From: SG15 <sg15-bounces_at_[hidden]> On Behalf Of Mathias Stearn via SG15
Sent: Friday, September 20, 2019 11:39 AM
To: sg15_at_[hidden]
Cc: Mathias Stearn <redbeard0531+isocpp_at_[hidden]>
Subject: Re: [SG15] Paper for Saturday CppCon Tooling meeting: remove.dots.in.module.names



On Fri, Sep 20, 2019 at 2:31 PM Boris Kolpackov via SG15 <sg15_at_[hidden]<mailto:sg15_at_[hidden]>> wrote:
Gabriel Dos Reis via SG15 <sg15_at_[hidden]<mailto:sg15_at_[hidden]>> writes:

> By the time we got the Merged Modules, we have had enough internal use and
> experience to let me believe we should retain that notation, even when we
> got a different notation for module partitions. Reserving that notation for
> submodules only would have been a design mistake in the sense that it
> supposes such hierarchical organization is more prevalent than a higher
> level organization that is not enforceable at the language level. For
> example, thinking that submodules XYZ.* will all form a coherent unit can be
> imported as a whole in a given program is a nice theory but too naïve to be
> the case in practice for any medium to large organization XYZ. Rather, what
> happens is that the hierarchical naming X.Y.Z follows higher level patterns
> (sometimes organizational) that is not expressible in the language and that
> is fine. In fact, such organization are more prevalent that the strict
> submodules envisioned in the historical recount.

Agree.

The way I think of this, interface partitions are "module-private"
submodules (i.e., a user of a module cannot import individual partitions).
But the author of a module may wish to (but does not have to) organize
their modules into publicly-visible submodules.

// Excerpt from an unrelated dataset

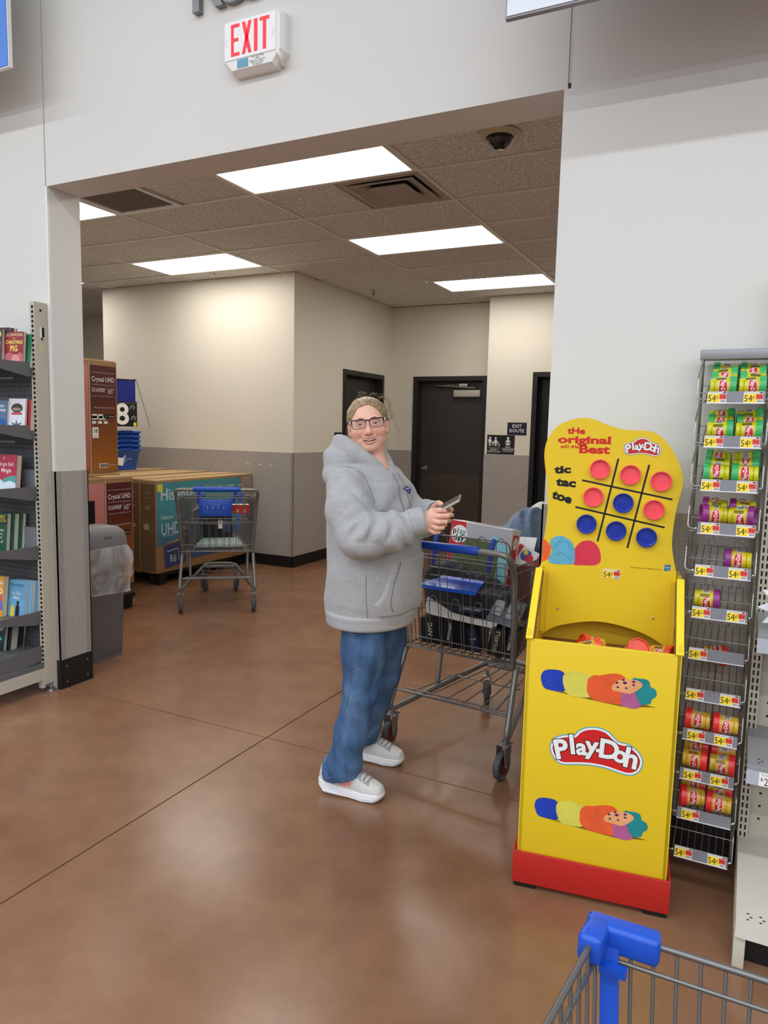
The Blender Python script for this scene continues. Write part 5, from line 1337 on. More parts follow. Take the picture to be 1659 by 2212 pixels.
HB = {'teal': grad('print_teal_blue', (52, 74, 124), (70, 146, 156), 0.05, 0.6)}
def tvbox_blue(i):
    X = -4.715-0.192*i
    M = frame((X, 4.872, 0.119), (0, 1, 0), (-1, 0, 0), (0, 0, 1))
    words = ['nearest', 'second', 'third', 'fourth', 'fifth', 'sixth', 'seventh', 'farthest']
    lab = 'brown television box with torn teal front, nearest of the pallet row' if i == 0 else f'brown television box on the pallet, {words[i]} in the row from the teal front'
    t = thing('television_box', lab, 'box', M, 'boxed televisions on the far pallet')
    L, H = 1.43, 0.85
    j = 0.006*math.sin(i*2.3)
    MB().bbox(0, L, 0.002, 0.186, 0, H+j, 0.006, 0).build('carton', [M_KRAFT], t)
    MB().box(0.006, L-0.006, 0.006, 0.092, H+j, H+j+0.004).build('top_flap', M_KRAFTL, t); MB().box(0.006, L-0.006, 0.095, 0.182, H+j, H+j+0.003).build('top_flap', M_KRAFTL, t)
    en = MB().box(-0.0015, 0, 0.008, 0.18, 0.02, H-0.03).build('end_print', M_BOXEND, t)
    w = MB(); w.M = T(-0.0018, 0, 0) @ frame((0, 0, 0), (0, -1, 0), (0, 0, 1), (-1, 0, 0))
    w.text('58"', 0.055, 0, T(-0.095, H-0.25)); w.text('Hisense', 0.022, 0, T(-0.09, H-0.11)); w.text('Roku TV', 0.02, 0, T(-0.09, H-0.155)); w.poly([(-0.13, 0.42), (-0.06, 0.42), (-0.06, 0.45), (-0.13, 0.45)]) if i else w.poly([(-0.15, 0.40), (-0.085, 0.40), (-0.085, 0.455), (-0.15, 0.455)])
    w.build('end_lettering', mat('faded_print', (176, 160, 134), 0.7), t)
    if i == 0:
        F2 = T(0, -0.001, 0) @ RX(90)
        tear = [(0.012, H-0.02), (1.21, H-0.02), (1.21, 0.09), (0.42, 0.08), (0.40, 0.37), (0.33, 0.345), (0.28, 0.30), (0.19, 0.275), (0.10, 0.26), (0.03, 0.25), (0.012, 0.26)]
        MB().poly(tear[::-1], 0, F2).build('teal_print', HB['teal'], t)
        MB().poly([(0.09, 0.245), (0.27, 0.268), (0.37, 0.30), (0.39, 0.06), (0.11, 0.03)][::-1], 0, F2 @ T(0, 0, 0.0006)).build('torn_flap', mat('print_navy', (56, 66, 112), 0.4), t)
        MB().poly([(1.235, H-0.02), (1.41, H-0.02), (1.41, 0.06), (1.235, 0.06)][::-1], 0, F2).build('grey_print', mat('print_taupe', (158, 144, 132), 0.5), t)
        MB().box(0.02, 0.085, -0.0022, 0, H-0.10, H-0.03).build('yellow_sticker', mat('yellow_sticker', (232, 204, 50), 0.5), t)
        w = MB(); w.M = F2 @ T(0, 0, 0.0008)
        w.text('Hisense', 0.155, 0, T(0.055, H-0.135), align='LEFT', offset=0.012, sx=0.92); w.text('Hisense · Roku TV', 0.055, 0, T(0.06, H-0.34), align='LEFT', sx=0.9, offset=0.006); w.text('UHD 4K', 0.16, 0, T(0.06, H-0.455), align='LEFT', sx=0.72); w.text('58"', 0.10, 0, T(1.06, H-0.13), sx=0.8)
        for k, (x, z, s) in enumerate(((0.09, 0.23, 0.018), (0.3, 0.215, 0.018), (0.12, 0.17, 0.015))): w.text(['Smart made simple', 'Motion rate 120', 'R6 series streaming built in'][k], s, 0, T(x, z+0.11), align='LEFT')
        w.text('R6', 0.10, 0, T(0.21, 0.115, 0.0006), sx=0.8)
        w.tube([(0.13, 0.19, 0.001), (0.27, 0.205, 0.001), (0.285, 0.19, 0.001), (0.285, 0.09, 0.001)], 0.0025, 4)
        w.text('NBA', 0.03, 0, T(0.88, H-0.11), offset=0.01)
        w.text('Hisense', 0.03, 1, T(1.32, H-0.12)); w.text('Roku TV', 0.03, 1, T(1.32, H-0.20)); w.text('UHD 4K', 0.03, 1, T(1.32, H-0.33))
        w.build('lettering', [mat('print_offwhite', (206, 216, 220), 0.5), mat('print_brown', (110, 96, 84), 0.5)], t)
    return t
for i in range(8): tvbox_blue(i)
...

But the current semantics of the syntax a.b differs from a:b in more ways than just whether the submodule is publicly importable or not. With a.b, the a module and other submodules of a are unable to forward declare types owned by a.b, and vice-versa. With a:b, forward declaration is legal for all entities owned by the a module. Additionally, a:b-submodules have access to each others module-linkage entities, while a.b-submodules do not. We do not have a real publicly visible equivalent to partitions.